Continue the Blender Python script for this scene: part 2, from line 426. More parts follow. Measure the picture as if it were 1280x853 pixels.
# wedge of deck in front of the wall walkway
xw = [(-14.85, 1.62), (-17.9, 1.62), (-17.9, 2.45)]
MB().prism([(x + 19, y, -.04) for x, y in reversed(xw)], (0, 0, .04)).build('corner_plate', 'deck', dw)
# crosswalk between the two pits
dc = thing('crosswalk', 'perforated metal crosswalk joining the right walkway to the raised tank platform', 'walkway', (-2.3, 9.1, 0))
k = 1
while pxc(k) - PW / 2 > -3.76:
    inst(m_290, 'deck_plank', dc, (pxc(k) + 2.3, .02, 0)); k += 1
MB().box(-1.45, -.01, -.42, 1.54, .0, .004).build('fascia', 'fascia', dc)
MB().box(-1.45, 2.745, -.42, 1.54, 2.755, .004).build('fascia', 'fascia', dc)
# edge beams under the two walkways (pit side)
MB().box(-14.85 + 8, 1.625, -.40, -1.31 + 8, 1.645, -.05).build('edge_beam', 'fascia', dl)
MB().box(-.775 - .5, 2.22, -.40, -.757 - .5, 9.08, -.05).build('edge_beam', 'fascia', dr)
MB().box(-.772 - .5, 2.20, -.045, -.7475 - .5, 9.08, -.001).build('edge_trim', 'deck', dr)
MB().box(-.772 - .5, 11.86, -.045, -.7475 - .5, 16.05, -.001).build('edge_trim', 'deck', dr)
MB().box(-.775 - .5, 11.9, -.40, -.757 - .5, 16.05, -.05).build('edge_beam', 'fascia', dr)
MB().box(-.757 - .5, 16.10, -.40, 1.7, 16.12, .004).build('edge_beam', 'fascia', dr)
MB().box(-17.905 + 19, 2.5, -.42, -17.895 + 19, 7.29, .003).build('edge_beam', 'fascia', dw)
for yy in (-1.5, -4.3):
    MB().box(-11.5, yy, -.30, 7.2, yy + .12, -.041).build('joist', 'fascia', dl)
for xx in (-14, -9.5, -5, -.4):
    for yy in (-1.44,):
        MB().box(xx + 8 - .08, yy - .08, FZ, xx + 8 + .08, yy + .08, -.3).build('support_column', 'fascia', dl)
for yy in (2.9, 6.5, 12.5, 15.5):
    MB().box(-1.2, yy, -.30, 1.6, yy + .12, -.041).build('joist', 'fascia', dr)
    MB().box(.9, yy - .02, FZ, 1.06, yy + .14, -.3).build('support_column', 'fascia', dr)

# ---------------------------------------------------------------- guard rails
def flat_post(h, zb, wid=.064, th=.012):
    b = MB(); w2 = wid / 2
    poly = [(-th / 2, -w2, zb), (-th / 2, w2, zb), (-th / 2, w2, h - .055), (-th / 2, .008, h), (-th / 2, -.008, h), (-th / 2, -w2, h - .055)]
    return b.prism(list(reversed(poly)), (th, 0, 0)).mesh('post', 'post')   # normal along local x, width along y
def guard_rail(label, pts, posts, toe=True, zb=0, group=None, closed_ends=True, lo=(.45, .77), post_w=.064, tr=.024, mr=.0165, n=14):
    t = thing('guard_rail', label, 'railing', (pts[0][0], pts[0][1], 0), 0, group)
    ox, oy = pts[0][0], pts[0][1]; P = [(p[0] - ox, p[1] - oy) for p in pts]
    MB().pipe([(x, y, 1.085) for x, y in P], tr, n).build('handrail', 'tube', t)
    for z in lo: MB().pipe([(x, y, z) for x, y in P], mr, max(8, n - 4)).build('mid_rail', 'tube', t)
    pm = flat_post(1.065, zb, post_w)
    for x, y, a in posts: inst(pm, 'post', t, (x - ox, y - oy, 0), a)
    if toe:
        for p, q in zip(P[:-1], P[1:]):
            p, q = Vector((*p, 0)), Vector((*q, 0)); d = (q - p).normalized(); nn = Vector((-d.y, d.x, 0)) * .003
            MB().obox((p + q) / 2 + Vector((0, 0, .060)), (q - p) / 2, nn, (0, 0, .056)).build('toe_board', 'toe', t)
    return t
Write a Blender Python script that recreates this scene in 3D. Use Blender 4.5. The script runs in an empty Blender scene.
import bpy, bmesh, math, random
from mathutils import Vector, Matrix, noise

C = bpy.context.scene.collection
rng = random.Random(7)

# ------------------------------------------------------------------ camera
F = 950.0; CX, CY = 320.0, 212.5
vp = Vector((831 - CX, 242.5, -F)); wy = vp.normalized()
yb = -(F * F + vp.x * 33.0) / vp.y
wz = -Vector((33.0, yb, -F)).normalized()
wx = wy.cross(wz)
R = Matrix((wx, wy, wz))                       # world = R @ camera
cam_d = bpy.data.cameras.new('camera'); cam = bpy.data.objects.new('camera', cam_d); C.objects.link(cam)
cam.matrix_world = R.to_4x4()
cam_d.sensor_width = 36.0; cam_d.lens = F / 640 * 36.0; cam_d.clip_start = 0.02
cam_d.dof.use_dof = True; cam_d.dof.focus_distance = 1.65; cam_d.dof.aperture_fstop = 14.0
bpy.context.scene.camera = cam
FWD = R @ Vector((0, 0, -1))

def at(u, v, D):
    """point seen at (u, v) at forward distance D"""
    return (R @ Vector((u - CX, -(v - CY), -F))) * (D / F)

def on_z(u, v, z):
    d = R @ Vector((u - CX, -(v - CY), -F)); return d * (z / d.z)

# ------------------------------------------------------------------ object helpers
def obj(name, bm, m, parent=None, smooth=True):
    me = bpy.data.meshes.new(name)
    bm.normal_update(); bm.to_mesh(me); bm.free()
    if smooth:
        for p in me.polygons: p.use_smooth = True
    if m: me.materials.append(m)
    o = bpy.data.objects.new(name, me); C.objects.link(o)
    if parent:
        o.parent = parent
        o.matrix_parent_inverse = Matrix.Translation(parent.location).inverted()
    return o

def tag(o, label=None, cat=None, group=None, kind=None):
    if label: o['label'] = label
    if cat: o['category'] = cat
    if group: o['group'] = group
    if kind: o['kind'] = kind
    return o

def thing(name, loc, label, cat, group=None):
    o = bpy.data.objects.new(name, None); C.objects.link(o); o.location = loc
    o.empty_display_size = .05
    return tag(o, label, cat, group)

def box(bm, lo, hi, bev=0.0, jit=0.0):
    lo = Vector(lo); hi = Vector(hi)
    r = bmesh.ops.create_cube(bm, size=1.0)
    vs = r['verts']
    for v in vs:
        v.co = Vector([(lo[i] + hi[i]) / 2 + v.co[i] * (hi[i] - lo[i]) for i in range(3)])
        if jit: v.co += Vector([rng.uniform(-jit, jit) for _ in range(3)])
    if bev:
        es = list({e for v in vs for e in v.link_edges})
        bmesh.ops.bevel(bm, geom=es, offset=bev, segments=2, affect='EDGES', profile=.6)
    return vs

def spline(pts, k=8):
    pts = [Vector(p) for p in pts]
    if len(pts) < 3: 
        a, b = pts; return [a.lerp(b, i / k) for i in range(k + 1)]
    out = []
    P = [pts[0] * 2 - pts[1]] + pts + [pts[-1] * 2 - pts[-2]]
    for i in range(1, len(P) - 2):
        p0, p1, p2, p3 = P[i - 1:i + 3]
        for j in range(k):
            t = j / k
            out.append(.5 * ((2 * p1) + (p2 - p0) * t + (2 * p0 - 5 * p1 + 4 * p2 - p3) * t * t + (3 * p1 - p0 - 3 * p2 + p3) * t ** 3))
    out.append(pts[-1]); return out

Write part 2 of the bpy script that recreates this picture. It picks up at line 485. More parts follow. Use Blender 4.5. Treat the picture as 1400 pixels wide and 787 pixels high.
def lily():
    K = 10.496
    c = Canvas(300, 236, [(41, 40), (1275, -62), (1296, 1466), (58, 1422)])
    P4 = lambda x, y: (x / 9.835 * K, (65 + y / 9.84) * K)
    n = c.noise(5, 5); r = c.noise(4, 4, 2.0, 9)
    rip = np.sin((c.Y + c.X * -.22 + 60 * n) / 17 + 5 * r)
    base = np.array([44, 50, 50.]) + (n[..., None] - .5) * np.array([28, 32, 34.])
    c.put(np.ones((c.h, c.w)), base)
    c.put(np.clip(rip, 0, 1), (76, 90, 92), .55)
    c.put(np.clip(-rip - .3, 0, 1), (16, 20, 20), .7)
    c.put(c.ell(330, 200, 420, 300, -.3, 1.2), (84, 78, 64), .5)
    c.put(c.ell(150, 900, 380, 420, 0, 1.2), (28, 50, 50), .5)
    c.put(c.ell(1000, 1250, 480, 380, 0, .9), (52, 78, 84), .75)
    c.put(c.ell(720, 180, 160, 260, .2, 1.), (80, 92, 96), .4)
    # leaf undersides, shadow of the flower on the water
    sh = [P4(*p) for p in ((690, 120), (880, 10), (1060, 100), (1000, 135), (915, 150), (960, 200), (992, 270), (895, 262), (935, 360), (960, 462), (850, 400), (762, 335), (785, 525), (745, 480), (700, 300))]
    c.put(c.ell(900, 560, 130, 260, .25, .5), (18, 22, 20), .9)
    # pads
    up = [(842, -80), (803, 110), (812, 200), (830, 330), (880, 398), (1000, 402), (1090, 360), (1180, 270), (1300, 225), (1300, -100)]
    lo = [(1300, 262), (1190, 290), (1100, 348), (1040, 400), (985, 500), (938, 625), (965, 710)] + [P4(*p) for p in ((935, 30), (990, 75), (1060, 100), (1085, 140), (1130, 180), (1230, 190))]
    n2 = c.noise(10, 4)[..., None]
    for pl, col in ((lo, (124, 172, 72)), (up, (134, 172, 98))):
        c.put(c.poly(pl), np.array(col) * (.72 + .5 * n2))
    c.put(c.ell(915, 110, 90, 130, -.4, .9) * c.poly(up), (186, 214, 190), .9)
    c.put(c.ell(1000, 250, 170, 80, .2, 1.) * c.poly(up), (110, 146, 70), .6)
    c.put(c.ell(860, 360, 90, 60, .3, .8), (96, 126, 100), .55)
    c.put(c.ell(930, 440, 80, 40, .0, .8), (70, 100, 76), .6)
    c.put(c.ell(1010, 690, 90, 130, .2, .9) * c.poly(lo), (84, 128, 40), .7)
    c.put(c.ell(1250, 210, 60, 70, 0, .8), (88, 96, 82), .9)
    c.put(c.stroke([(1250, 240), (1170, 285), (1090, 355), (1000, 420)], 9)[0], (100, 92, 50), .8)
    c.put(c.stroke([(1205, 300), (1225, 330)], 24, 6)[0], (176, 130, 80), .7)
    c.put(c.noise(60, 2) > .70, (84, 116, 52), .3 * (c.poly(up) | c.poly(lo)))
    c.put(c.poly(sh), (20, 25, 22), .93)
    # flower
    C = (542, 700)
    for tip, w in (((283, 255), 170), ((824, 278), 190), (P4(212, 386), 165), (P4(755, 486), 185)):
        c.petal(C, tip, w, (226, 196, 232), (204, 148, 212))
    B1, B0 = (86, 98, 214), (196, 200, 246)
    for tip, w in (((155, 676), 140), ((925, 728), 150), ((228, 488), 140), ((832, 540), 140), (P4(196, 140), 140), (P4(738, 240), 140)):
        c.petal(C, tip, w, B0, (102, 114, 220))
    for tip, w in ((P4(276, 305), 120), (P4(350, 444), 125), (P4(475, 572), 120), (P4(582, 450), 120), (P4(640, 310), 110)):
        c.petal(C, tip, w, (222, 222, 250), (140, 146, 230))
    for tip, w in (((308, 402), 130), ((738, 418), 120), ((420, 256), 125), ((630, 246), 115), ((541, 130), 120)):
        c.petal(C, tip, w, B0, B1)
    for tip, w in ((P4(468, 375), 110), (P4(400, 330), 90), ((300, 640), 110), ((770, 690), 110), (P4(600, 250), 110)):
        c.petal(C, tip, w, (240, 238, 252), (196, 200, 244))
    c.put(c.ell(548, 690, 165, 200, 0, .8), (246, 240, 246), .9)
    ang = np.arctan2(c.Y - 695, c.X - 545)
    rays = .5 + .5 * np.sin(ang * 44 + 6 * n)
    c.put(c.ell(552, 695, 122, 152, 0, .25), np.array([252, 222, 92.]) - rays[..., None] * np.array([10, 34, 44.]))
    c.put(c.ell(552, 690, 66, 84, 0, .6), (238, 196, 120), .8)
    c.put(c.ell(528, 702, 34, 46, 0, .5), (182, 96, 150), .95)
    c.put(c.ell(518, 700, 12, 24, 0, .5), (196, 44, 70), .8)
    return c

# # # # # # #

Exercise -
Using the entries above, give again exactly the lines from the line holding "Write a Blender" through the line holding "rng = random.Random(7)". Include both end lines and nothing else.

Solution -
Write a Blender Python script that recreates this scene in 3D. Use Blender 4.5. The script runs in an empty Blender scene.
import bpy, bmesh, math, random
from mathutils import Vector, Matrix, noise

C = bpy.context.scene.collection
rng = random.Random(7)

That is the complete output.